--- begin INPUT RECORDS ---

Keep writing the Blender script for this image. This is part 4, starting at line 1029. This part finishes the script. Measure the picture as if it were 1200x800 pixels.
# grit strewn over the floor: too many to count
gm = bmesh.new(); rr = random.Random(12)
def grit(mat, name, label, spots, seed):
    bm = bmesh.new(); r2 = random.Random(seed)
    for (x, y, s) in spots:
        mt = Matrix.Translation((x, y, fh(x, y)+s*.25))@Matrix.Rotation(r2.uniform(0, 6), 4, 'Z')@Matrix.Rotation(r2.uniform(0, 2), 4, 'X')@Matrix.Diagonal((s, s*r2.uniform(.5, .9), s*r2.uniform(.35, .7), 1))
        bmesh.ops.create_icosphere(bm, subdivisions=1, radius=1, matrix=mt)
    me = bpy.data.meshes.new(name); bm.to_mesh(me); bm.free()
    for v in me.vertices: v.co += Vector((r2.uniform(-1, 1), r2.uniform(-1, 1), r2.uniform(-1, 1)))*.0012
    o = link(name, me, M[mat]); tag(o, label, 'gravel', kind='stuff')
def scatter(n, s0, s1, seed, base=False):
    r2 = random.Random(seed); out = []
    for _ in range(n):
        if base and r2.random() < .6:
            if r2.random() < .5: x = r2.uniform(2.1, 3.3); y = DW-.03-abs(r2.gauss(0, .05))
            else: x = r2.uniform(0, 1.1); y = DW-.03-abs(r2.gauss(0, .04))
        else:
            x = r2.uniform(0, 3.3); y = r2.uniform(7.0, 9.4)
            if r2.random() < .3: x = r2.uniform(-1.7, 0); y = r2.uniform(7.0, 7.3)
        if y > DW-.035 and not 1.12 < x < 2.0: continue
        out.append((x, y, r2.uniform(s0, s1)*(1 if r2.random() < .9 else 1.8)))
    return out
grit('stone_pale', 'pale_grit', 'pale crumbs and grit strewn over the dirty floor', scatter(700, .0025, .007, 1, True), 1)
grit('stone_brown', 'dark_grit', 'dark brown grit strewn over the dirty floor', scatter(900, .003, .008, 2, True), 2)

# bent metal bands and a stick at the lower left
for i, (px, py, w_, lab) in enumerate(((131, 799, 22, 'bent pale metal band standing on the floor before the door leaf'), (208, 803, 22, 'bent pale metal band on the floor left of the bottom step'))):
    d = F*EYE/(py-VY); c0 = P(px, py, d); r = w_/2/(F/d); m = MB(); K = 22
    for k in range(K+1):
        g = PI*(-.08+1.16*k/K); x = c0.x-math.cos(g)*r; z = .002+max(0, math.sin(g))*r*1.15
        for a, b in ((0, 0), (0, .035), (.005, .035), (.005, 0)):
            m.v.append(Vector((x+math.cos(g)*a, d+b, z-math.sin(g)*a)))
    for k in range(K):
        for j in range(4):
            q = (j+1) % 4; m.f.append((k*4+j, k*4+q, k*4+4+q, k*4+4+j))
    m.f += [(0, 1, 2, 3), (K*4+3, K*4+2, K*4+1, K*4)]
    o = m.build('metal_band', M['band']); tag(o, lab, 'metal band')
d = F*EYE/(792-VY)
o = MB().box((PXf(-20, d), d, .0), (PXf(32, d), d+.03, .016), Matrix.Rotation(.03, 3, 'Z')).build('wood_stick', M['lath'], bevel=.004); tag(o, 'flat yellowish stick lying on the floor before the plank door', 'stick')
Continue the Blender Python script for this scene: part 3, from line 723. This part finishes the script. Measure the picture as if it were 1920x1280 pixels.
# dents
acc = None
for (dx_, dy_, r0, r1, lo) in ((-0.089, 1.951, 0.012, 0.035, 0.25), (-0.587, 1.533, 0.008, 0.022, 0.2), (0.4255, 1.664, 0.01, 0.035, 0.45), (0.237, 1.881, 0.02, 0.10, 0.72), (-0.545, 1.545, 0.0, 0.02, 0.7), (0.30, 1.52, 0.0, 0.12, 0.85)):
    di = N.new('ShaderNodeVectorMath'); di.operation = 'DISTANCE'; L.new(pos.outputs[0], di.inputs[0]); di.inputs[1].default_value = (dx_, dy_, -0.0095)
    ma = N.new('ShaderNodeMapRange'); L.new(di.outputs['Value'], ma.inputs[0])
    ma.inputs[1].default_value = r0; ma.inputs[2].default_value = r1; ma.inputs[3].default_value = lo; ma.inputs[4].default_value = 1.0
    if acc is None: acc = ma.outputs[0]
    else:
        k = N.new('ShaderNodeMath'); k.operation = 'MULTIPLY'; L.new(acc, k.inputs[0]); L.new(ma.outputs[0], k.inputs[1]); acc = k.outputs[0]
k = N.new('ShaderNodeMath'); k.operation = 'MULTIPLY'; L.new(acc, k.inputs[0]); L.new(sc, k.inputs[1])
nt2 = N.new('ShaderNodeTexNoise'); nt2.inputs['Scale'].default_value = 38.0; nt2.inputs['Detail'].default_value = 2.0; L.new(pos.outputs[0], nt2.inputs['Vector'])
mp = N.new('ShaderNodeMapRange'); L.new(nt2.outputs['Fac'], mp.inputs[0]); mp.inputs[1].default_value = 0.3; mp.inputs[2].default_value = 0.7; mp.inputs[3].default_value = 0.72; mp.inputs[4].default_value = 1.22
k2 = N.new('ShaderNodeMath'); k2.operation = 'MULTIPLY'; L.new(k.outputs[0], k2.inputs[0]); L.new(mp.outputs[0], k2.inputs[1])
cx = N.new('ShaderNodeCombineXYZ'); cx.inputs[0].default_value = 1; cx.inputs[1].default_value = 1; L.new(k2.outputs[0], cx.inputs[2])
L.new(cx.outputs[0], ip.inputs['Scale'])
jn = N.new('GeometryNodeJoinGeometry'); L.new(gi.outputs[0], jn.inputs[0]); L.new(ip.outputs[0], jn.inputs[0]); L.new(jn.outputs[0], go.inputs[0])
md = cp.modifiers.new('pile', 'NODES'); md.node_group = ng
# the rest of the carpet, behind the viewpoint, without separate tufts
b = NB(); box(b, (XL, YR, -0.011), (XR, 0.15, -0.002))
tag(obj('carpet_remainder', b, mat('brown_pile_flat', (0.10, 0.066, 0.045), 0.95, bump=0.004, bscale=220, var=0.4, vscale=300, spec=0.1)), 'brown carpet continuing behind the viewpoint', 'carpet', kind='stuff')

--- end INPUT RECORDS ---

WHAT IS BEING ASKED: Give back all the records exactly as they stand.

SOLUTION BELOW:
Keep writing the Blender script for this image. This is part 4, starting at line 1029. This part finishes the script. Measure the picture as if it were 1200x800 pixels.
# grit strewn over the floor: too many to count
gm = bmesh.new(); rr = random.Random(12)
def grit(mat, name, label, spots, seed):
    bm = bmesh.new(); r2 = random.Random(seed)
    for (x, y, s) in spots:
        mt = Matrix.Translation((x, y, fh(x, y)+s*.25))@Matrix.Rotation(r2.uniform(0, 6), 4, 'Z')@Matrix.Rotation(r2.uniform(0, 2), 4, 'X')@Matrix.Diagonal((s, s*r2.uniform(.5, .9), s*r2.uniform(.35, .7), 1))
        bmesh.ops.create_icosphere(bm, subdivisions=1, radius=1, matrix=mt)
    me = bpy.data.meshes.new(name); bm.to_mesh(me); bm.free()
    for v in me.vertices: v.co += Vector((r2.uniform(-1, 1), r2.uniform(-1, 1), r2.uniform(-1, 1)))*.0012
    o = link(name, me, M[mat]); tag(o, label, 'gravel', kind='stuff')
def scatter(n, s0, s1, seed, base=False):
    r2 = random.Random(seed); out = []
    for _ in range(n):
        if base and r2.random() < .6:
            if r2.random() < .5: x = r2.uniform(2.1, 3.3); y = DW-.03-abs(r2.gauss(0, .05))
            else: x = r2.uniform(0, 1.1); y = DW-.03-abs(r2.gauss(0, .04))
        else:
            x = r2.uniform(0, 3.3); y = r2.uniform(7.0, 9.4)
            if r2.random() < .3: x = r2.uniform(-1.7, 0); y = r2.uniform(7.0, 7.3)
        if y > DW-.035 and not 1.12 < x < 2.0: continue
        out.append((x, y, r2.uniform(s0, s1)*(1 if r2.random() < .9 else 1.8)))
    return out
grit('stone_pale', 'pale_grit', 'pale crumbs and grit strewn over the dirty floor', scatter(700, .0025, .007, 1, True), 1)
grit('stone_brown', 'dark_grit', 'dark brown grit strewn over the dirty floor', scatter(900, .003, .008, 2, True), 2)

# bent metal bands and a stick at the lower left
for i, (px, py, w_, lab) in enumerate(((131, 799, 22, 'bent pale metal band standing on the floor before the door leaf'), (208, 803, 22, 'bent pale metal band on the floor left of the bottom step'))):
    d = F*EYE/(py-VY); c0 = P(px, py, d); r = w_/2/(F/d); m = MB(); K = 22
    for k in range(K+1):
        g = PI*(-.08+1.16*k/K); x = c0.x-math.cos(g)*r; z = .002+max(0, math.sin(g))*r*1.15
        for a, b in ((0, 0), (0, .035), (.005, .035), (.005, 0)):
            m.v.append(Vector((x+math.cos(g)*a, d+b, z-math.sin(g)*a)))
    for k in range(K):
        for j in range(4):
            q = (j+1) % 4; m.f.append((k*4+j, k*4+q, k*4+4+q, k*4+4+j))
    m.f += [(0, 1, 2, 3), (K*4+3, K*4+2, K*4+1, K*4)]
    o = m.build('metal_band', M['band']); tag(o, lab, 'metal band')
d = F*EYE/(792-VY)
o = MB().box((PXf(-20, d), d, .0), (PXf(32, d), d+.03, .016), Matrix.Rotation(.03, 3, 'Z')).build('wood_stick', M['lath'], bevel=.004); tag(o, 'flat yellowish stick lying on the floor before the plank door', 'stick')
Continue the Blender Python script for this scene: part 3, from line 723. This part finishes the script. Measure the picture as if it were 1920x1280 pixels.
# dents
acc = None
for (dx_, dy_, r0, r1, lo) in ((-0.089, 1.951, 0.012, 0.035, 0.25), (-0.587, 1.533, 0.008, 0.022, 0.2), (0.4255, 1.664, 0.01, 0.035, 0.45), (0.237, 1.881, 0.02, 0.10, 0.72), (-0.545, 1.545, 0.0, 0.02, 0.7), (0.30, 1.52, 0.0, 0.12, 0.85)):
    di = N.new('ShaderNodeVectorMath'); di.operation = 'DISTANCE'; L.new(pos.outputs[0], di.inputs[0]); di.inputs[1].default_value = (dx_, dy_, -0.0095)
    ma = N.new('ShaderNodeMapRange'); L.new(di.outputs['Value'], ma.inputs[0])
    ma.inputs[1].default_value = r0; ma.inputs[2].default_value = r1; ma.inputs[3].default_value = lo; ma.inputs[4].default_value = 1.0
    if acc is None: acc = ma.outputs[0]
    else:
        k = N.new('ShaderNodeMath'); k.operation = 'MULTIPLY'; L.new(acc, k.inputs[0]); L.new(ma.outputs[0], k.inputs[1]); acc = k.outputs[0]
k = N.new('ShaderNodeMath'); k.operation = 'MULTIPLY'; L.new(acc, k.inputs[0]); L.new(sc, k.inputs[1])
nt2 = N.new('ShaderNodeTexNoise'); nt2.inputs['Scale'].default_value = 38.0; nt2.inputs['Detail'].default_value = 2.0; L.new(pos.outputs[0], nt2.inputs['Vector'])
mp = N.new('ShaderNodeMapRange'); L.new(nt2.outputs['Fac'], mp.inputs[0]); mp.inputs[1].default_value = 0.3; mp.inputs[2].default_value = 0.7; mp.inputs[3].default_value = 0.72; mp.inputs[4].default_value = 1.22
k2 = N.new('ShaderNodeMath'); k2.operation = 'MULTIPLY'; L.new(k.outputs[0], k2.inputs[0]); L.new(mp.outputs[0], k2.inputs[1])
cx = N.new('ShaderNodeCombineXYZ'); cx.inputs[0].default_value = 1; cx.inputs[1].default_value = 1; L.new(k2.outputs[0], cx.inputs[2])
L.new(cx.outputs[0], ip.inputs['Scale'])
jn = N.new('GeometryNodeJoinGeometry'); L.new(gi.outputs[0], jn.inputs[0]); L.new(ip.outputs[0], jn.inputs[0]); L.new(jn.outputs[0], go.inputs[0])
md = cp.modifiers.new('pile', 'NODES'); md.node_group = ng
# the rest of the carpet, behind the viewpoint, without separate tufts
b = NB(); box(b, (XL, YR, -0.011), (XR, 0.15, -0.002))
tag(obj('carpet_remainder', b, mat('brown_pile_flat', (0.10, 0.066, 0.045), 0.95, bump=0.004, bscale=220, var=0.4, vscale=300, spec=0.1)), 'brown carpet continuing behind the viewpoint', 'carpet', kind='stuff')